Best Practices for Youth-Led Participatory Research Projects
A new guide, Leveraging Best Practices to Design Your Youth Participatory Action Research Project, provides resources and recommendations for planning and undertaking projects led by young people. Funded by the Annie E. Casey Foundation, the guide promotes youth participation in the creation of research that focuses on the challenges they face. This is an effective approach to encouraging their growth and ability to improve their lives.
A team of youth-led scholars and practitioners at the University of California, Berkeley, created Leveraging Best Practices, which notes: “One of the goals of YPAR is to center the voices, experiences and knowledge of young people themselves, including the youth who are often ignored in the development of programs and policies.”
Conducting Youth-Led Research
Leveraging Best Practices provides information for educators, youth-program coordinators, social workers or public health professionals who are planning youth-led research. In these projects, adults typically partner with young people to identify issues relevant to their lives to study. Adults then train youth on conducting research, providing support along the way. At the project’s conclusion, they use their findings to forward change on these issues.
The guide identifies four key themes in the YPAR approach:
- Youth are involved in key decisions at all stages of the research (though how they are engaged in research activities can vary across projects).
- Those engaged in this work must be transparent about decision-making roles and power.
- Youth utilize a range of research methods for data collection including arts-based methods, focus groups, interviews, mapping and observations.
- These projects engage research and action cycles (e.g., research leads to action as well as evaluation of action and so on).
Planning Considerations for Youth-Led Research
The guide offers several recommendations and tips to promote implementation of YPAR with integrity and for sustainable action. For example, organizers should answer a range of questions, such as:
- What is motivating this project?
- What change are the youth are seeking through this work?
- What resources are needed and available?
- How long will it take?
- How will youth be recruited?
“There are a lot of great how-to guides out there about youth-led research, but this guide addresses what programs should consider before starting on this path,” says Bethany Boland, senior research associate for at Casey.
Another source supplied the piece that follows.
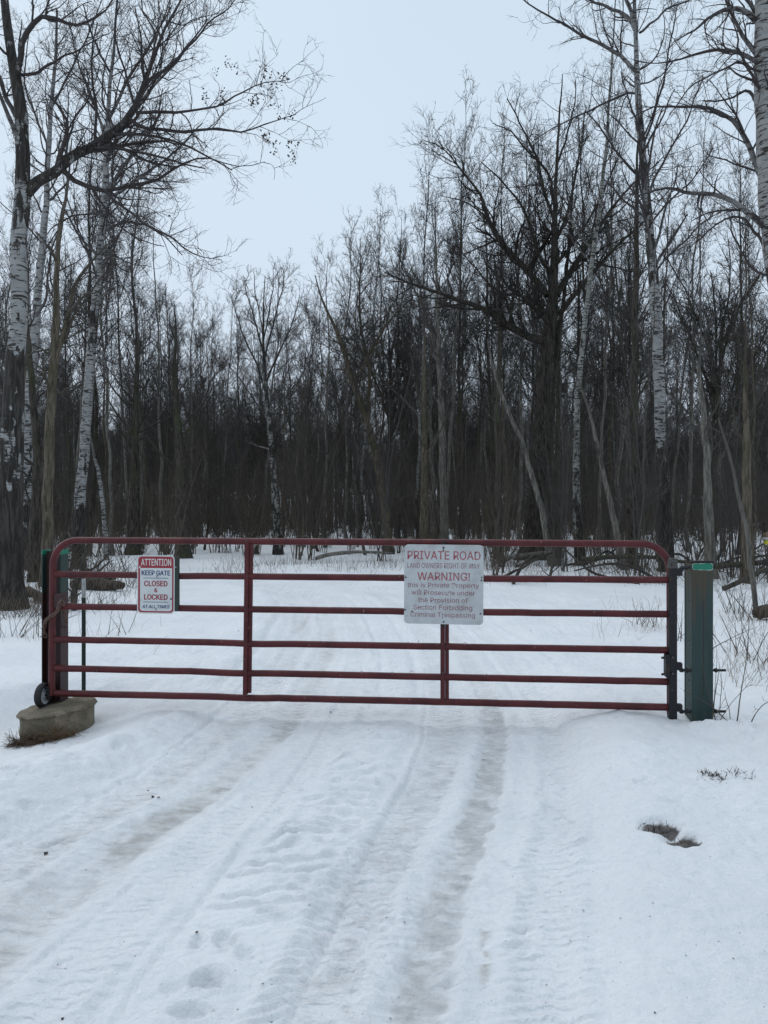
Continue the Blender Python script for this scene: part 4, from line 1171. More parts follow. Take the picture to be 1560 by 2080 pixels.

Youth-led Participatory Action Research Resources
The guide also identifies additional resources about youth-led participatory research projects, including:
- YPAR Hub, University of California, Berkeley and San Francisco Peer Resources
- Community Futures, Community Lore Stepping Stones curriculum, University of California, Davis
- Hub for Justice Centered Youth Engagement, University of Colorado Center for Public Health Practice
“This is a more high-level guide for programs that want to begin involving youth in their research as leaders — not just the subjects being studied — and can help build a case for investing in this important work,” adds Boland.